What you will do ::
Extract every line below that contains the word "from".

== Material ==

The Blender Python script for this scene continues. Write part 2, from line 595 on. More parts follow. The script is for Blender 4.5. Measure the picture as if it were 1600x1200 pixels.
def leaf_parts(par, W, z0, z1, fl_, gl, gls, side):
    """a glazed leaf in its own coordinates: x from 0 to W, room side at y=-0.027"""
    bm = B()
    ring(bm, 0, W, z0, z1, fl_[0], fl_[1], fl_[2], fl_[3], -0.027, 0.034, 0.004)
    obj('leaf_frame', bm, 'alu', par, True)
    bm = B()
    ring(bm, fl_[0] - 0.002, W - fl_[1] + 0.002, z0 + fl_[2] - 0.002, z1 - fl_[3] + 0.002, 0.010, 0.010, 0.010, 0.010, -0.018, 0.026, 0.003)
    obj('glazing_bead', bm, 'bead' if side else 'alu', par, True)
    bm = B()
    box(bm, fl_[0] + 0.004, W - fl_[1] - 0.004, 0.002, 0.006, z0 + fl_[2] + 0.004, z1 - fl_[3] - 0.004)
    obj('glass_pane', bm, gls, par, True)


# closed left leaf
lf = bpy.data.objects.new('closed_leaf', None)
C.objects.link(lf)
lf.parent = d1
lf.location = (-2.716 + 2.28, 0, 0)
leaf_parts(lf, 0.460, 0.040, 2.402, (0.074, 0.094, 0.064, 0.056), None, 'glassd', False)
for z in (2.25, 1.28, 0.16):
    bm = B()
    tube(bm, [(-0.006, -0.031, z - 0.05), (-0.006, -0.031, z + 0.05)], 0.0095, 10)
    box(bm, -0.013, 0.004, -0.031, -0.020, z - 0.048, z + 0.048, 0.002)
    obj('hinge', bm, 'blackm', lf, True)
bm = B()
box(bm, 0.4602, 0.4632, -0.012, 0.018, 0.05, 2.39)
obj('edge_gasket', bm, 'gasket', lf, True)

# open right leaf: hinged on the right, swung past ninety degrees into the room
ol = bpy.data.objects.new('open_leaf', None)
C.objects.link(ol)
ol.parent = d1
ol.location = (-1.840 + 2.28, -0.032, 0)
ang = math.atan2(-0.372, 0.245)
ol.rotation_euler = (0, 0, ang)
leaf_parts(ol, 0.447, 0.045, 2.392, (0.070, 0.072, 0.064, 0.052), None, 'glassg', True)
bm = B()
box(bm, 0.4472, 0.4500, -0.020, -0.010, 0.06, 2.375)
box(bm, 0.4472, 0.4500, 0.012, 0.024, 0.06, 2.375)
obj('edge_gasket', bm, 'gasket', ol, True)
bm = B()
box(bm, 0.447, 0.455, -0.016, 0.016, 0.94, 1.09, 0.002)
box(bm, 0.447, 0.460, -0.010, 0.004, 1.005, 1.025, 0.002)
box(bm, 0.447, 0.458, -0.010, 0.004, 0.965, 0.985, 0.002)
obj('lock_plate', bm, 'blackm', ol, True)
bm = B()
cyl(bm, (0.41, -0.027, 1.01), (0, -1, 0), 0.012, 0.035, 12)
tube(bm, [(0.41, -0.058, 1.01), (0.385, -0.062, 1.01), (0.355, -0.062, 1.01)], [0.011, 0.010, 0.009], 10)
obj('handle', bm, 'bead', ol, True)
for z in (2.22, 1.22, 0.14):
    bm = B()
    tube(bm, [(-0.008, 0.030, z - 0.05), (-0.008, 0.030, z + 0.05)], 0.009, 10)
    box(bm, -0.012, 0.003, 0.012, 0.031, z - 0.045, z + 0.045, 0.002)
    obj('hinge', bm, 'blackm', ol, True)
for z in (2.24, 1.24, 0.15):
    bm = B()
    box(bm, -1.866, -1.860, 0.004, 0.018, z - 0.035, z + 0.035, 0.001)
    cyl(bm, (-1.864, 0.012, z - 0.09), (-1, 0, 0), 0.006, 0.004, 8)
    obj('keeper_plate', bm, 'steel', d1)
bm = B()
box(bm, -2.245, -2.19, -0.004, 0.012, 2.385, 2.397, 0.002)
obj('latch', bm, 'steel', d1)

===

Exercise answer ::
The Blender Python script for this scene continues. Write part 2, from line 595 on. More parts follow. The script is for Blender 4.5. Measure the picture as if it were 1600x1200 pixels.
    """a glazed leaf in its own coordinates: x from 0 to W, room side at y=-0.027"""